When Les Quatre cents coups came out at the 1959 Cannes Film Festival, removing the ban off of Truffaut, the film was an international hit as Truffaut won Best Director while the film helped open the door for brand new, introspective films to come as part of the French New Wave. With Truffaut also contributing to Jean-Luc Godard's A Bout de Souffle, The film's wide acclaim would help get across to America where Truffaut and co-writer Marcel Moussy both received Oscar nominations for Best Original Screenplay.

Truffaut would create many more films to come including Jules & Jim, Shoot the Piano Player, Day for Night, Wild Child, The Last Metro, and Two English Girls while appearing in Steven Spielberg's 1977 film Close Encounters of the Third Kind before his death in 1983. Truffaut would continue the story of Antoine Doinel with Leaud in the role including the 1962 short Antoine et Colette, 1968's Stolen Kisses, 1970's Bed & Board, and 1979's Love on the Run. Leaud meanwhile continues to find success as an actor appearing in films for Bernardo Bertolucci and Jean-Luc Godard while being an icon in French cinema when in 2003, he played himself in the recreating of a speech in Bertolucci's tribute to French cinema in The Dreamers.

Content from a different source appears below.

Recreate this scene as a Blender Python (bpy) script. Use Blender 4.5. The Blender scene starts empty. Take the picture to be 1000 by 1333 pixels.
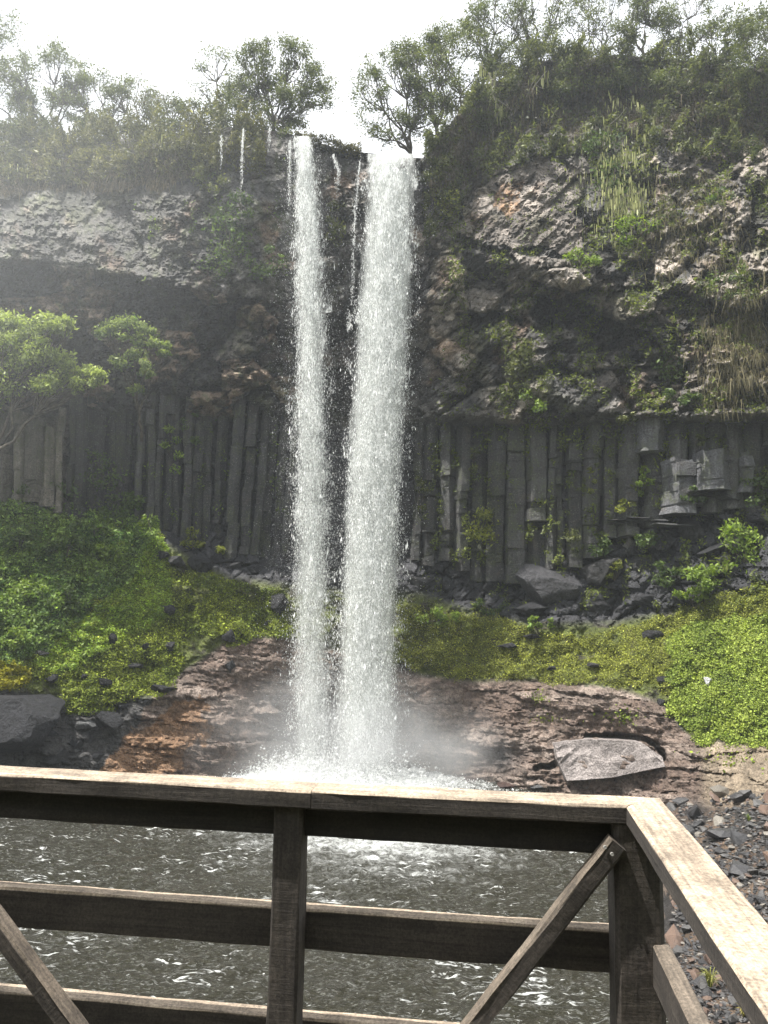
import bpy, bmesh, math
import numpy as np
from mathutils import Vector, Matrix

# ------------------------------------------------------------------ camera
SC = bpy.context.scene
COL = SC.collection
F_PX, PITCH, ROLL = 1003.0, math.radians(6.5), math.radians(1.2)
EYE = np.array([0.0, 0.0, 8.1])
_r0 = np.array([1.0, 0, 0]); FWD = np.array([0, math.cos(PITCH), math.sin(PITCH)])
_u0 = np.array([0, -math.sin(PITCH), math.cos(PITCH)])
UP = _u0 * math.cos(ROLL) - _r0 * math.sin(ROLL)
RIGHT = _r0 * math.cos(ROLL) + _u0 * math.sin(ROLL)
cam_d = bpy.data.cameras.new('camera'); cam = bpy.data.objects.new('camera', cam_d); COL.objects.link(cam)
cam_d.sensor_fit = 'HORIZONTAL'; cam_d.sensor_width = 36.0; cam_d.lens = 36.0 * F_PX / 1000.0
cam_d.clip_start = 0.05; cam_d.clip_end = 3000
cam.matrix_world = Matrix(((RIGHT[0], UP[0], -FWD[0], EYE[0]), (RIGHT[1], UP[1], -FWD[1], EYE[1]),
                           (RIGHT[2], UP[2], -FWD[2], EYE[2]), (0, 0, 0, 1)))
SC.camera = cam

# ------------------------------------------------------------------ sky, sun, exposure
SUN_DIR = Vector((-0.36, -0.085, 0.93)).normalized()      # towards the sun: high, from the left
SUN_EL = math.asin(SUN_DIR.z); SUN_AZ = math.atan2(SUN_DIR.x, SUN_DIR.y)
W = bpy.data.worlds.new('World'); SC.world = W; W.use_nodes = True
nt = W.node_tree; nt.nodes.clear()
sky = nt.nodes.new('ShaderNodeTexSky'); sky.sky_type = 'NISHITA'; sky.sun_disc = False
sky.sun_elevation = SUN_EL; sky.sun_rotation = SUN_AZ; sky.altitude = 2000; sky.dust_density = 3.0
tc = nt.nodes.new('ShaderNodeTexCoord')
nz = nt.nodes.new('ShaderNodeTexNoise'); nz.inputs['Scale'].default_value = 2.2; nz.inputs['Detail'].default_value = 6
rp = nt.nodes.new('ShaderNodeMapRange'); rp.inputs[1].default_value = 0.3; rp.inputs[2].default_value = 0.6
rp.inputs[3].default_value = 0.72; rp.inputs[4].default_value = 0.95
mx = nt.nodes.new('ShaderNodeMixRGB'); mx.inputs[2].default_value = (9.6, 9.8, 10.1, 1)      # bright white cloud
bg = nt.nodes.new('ShaderNodeBackground'); bg.inputs['Strength'].default_value = 0.084
ow = nt.nodes.new('ShaderNodeOutputWorld')
nt.links.new(tc.outputs['Generated'], nz.inputs['Vector']); nt.links.new(nz.outputs['Fac'], rp.inputs[0])
nt.links.new(rp.outputs[0], mx.inputs[0]); nt.links.new(sky.outputs[0], mx.inputs[1])
nt.links.new(mx.outputs[0], bg.inputs[0]); nt.links.new(bg.outputs[0], ow.inputs[0])
sun_d = bpy.data.lights.new('sun', 'SUN'); sun_d.energy = 4.9; sun_d.angle = math.radians(0.5); sun_d.color = (1.0, 0.965, 0.91)
sun = bpy.data.objects.new('sun', sun_d); COL.objects.link(sun)
sun.rotation_euler = SUN_DIR.to_track_quat('Z', 'Y').to_euler()
SC.view_settings.view_transform = 'Standard'; SC.view_settings.look = 'None'
SC.view_settings.exposure = 1.05; SC.view_settings.gamma = 1.0; SC.view_settings.use_curve_mapping = False
cy = SC.cycles
cy.max_bounces = 6; cy.diffuse_bounces = 3; cy.glossy_bounces = 2; cy.transmission_bounces = 3; cy.volume_bounces = 1
cy.transparent_max_bounces = 12; cy.use_denoising = True; cy.sample_clamp_indirect = 6.0
cy.use_adaptive_sampling = True; cy.adaptive_threshold = 0.015
cy.caustics_reflective = False; cy.caustics_refractive = False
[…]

While a bit more conventional but less stylized than Godard’s debut film A Bout de Souffle, Les Quatre cents coups is still a landmark film from the French New Wave. Thanks to Francois Truffaut's mesmerizing directing and storytelling and the performance of Jean-Pierre Leaud, this film is a wonderful introduction to French Cinema and the works of Truffaut. More than 40 years since its release, this film still holds up for its approach to storytelling and character study as the movie still resonates with an audience, notably its idea of youth. With Les Quatre cents coups, it's a great place to start for those interested in French Cinema.